Let $A$ be an arbitrary invertible matrix, and let $\alpha = v^{\mathsf T}A^{-1}v$. Then by the Sherman-Morrison formula,
\begin{align}
v^{\mathsf T}(A + vv^{\mathsf T})^{-1}v &= v^{\mathsf T}\left(A^{-1} - \frac{A^{-1}v v^{\mathsf T}A^{-1}}{1 + v^{\mathsf T}A^{-1}v}\right)v \\
&= v^{\mathsf T} A^{-1}v - \frac{v^{\mathsf T}A^{-1}v v^{\mathsf T}A^{-1}v}{1 + v^{\mathsf T}A^{-1}v} \\
&= \alpha - \frac{\alpha^2}{1+\alpha} = \frac{\alpha}{1 + \alpha}.
\end{align}
Now all we have to do is extend this to the non-invertible matrix $A$ by some kind of limit operation.

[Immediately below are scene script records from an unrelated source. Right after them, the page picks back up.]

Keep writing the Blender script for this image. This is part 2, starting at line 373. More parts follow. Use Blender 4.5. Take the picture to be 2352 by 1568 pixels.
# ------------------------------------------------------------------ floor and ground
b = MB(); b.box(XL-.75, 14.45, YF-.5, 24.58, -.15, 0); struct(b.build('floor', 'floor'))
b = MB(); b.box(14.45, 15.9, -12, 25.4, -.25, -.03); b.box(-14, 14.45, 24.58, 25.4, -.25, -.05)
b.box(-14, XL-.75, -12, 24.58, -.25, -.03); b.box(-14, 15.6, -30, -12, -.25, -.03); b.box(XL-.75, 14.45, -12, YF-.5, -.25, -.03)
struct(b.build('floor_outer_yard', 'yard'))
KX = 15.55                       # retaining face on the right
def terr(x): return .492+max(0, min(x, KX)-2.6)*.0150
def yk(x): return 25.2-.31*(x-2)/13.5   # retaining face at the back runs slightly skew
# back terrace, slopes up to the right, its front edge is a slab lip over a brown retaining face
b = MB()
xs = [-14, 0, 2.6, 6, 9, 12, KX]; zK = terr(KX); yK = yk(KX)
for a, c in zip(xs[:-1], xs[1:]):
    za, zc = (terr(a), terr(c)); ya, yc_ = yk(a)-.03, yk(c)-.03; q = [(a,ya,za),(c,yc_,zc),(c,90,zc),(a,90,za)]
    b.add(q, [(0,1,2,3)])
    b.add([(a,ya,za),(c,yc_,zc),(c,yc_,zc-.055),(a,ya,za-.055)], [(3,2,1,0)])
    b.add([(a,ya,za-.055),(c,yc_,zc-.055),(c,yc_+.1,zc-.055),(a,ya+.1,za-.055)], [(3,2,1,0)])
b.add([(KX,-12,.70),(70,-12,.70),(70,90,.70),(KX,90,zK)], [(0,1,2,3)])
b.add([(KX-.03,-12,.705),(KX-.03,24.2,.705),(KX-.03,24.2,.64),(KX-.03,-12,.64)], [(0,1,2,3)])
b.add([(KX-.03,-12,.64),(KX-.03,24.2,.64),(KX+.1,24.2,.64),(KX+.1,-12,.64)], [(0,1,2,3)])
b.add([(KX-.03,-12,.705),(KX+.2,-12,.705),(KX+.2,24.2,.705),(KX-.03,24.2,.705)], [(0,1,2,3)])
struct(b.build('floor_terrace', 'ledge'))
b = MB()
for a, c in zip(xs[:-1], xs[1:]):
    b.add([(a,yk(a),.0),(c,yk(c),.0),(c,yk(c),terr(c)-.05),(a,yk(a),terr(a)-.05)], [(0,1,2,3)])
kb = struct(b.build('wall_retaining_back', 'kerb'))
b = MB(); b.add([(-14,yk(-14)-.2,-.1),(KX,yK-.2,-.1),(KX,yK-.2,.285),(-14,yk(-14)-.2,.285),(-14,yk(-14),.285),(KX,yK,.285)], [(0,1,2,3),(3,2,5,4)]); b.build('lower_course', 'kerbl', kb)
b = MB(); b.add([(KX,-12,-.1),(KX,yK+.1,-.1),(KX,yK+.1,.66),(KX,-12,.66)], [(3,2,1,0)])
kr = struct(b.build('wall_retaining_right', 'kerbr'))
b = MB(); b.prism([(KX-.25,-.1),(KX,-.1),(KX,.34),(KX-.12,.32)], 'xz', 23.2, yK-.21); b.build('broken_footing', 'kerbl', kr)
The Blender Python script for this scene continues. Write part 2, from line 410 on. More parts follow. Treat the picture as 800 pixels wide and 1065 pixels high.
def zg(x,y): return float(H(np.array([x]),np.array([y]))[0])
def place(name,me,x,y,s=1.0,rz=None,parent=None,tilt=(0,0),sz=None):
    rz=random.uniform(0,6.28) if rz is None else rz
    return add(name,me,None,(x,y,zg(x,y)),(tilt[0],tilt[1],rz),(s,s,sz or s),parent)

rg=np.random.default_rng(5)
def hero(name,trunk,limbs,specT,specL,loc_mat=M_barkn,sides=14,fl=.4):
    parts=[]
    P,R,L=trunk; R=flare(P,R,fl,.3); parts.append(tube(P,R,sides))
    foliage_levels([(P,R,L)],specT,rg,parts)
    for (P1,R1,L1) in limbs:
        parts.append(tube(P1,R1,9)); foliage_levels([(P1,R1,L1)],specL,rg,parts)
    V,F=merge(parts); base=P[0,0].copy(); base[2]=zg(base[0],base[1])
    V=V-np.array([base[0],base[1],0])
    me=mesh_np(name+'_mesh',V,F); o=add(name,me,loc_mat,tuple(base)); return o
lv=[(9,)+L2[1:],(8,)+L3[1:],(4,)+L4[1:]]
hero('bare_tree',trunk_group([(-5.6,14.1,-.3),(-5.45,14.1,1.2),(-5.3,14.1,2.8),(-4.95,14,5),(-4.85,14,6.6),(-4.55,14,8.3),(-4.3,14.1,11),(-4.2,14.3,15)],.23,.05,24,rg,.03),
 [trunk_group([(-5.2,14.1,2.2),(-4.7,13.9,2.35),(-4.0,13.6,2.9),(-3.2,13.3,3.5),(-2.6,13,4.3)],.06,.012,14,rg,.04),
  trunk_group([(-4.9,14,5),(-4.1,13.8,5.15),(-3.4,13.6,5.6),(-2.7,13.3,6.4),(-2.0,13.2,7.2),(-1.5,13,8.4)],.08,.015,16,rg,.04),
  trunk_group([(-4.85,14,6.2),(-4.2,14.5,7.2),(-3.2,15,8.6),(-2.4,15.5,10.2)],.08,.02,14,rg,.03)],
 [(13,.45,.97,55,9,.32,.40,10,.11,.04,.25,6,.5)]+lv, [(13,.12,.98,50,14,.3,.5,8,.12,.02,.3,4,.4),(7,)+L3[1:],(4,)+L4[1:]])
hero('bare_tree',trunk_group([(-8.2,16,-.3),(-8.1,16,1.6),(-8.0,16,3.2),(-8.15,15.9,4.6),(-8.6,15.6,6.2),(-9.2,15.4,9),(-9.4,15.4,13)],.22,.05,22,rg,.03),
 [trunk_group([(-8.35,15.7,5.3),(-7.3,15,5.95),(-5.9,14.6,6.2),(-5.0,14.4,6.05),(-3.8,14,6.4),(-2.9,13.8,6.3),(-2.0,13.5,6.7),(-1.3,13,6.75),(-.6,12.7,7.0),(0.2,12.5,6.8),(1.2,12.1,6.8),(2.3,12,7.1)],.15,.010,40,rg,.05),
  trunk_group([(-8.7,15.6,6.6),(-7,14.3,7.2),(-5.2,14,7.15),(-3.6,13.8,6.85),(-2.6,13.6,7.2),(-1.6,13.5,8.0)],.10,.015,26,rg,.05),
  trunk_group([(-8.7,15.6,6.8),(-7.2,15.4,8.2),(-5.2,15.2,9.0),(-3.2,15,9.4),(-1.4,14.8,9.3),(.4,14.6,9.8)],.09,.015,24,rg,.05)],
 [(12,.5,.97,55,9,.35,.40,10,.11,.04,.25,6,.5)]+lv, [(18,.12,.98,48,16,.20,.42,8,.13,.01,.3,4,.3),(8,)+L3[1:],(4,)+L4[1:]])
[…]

To do this, rewrite everything in terms of adjugate matrices. This means $\alpha$ becomes $\frac{v^{\mathsf T} \mathrm{adj}(A) v}{\det(A)}$, so that $\frac{\alpha}{1+\alpha}$ simplifies to $\frac{v^{\mathsf T} \mathrm{adj}(A) v}{\det(A) + v^{\mathsf T} \mathrm{adj}(A) v}$. We get the equation
$$
\frac{v^{\mathsf T}\mathrm{adj}(A + vv^{\mathsf T})v}{\det(A + vv^{\mathsf T})} = \frac{v^{\mathsf T} \mathrm{adj}(A) v}{\det(A) + v^{\mathsf T} \mathrm{adj}(A) v}
$$
which we proved above for invertible $A$. But both sides are rational functions of the entries of $A$ and $v$, and invertible matrices are dense in the set of all matrices. So the equation must actually hold for all $A$ and $v$ in all cases when the denominators do not vanish. In particular, when $\det(A) = 0$, provided that $v^{\mathsf T} \mathrm{adj}(A) v \ne 0$, the right-hand side simplifies to $1$, proving the identity we wanted.
The problematic cases $v^{\mathsf T} \mathrm{adj}(A) v = 0$ occur exactly when $A + vv^{\mathsf T}$ is not a full-rank matrix, in which case the inverse we're taking does not exist.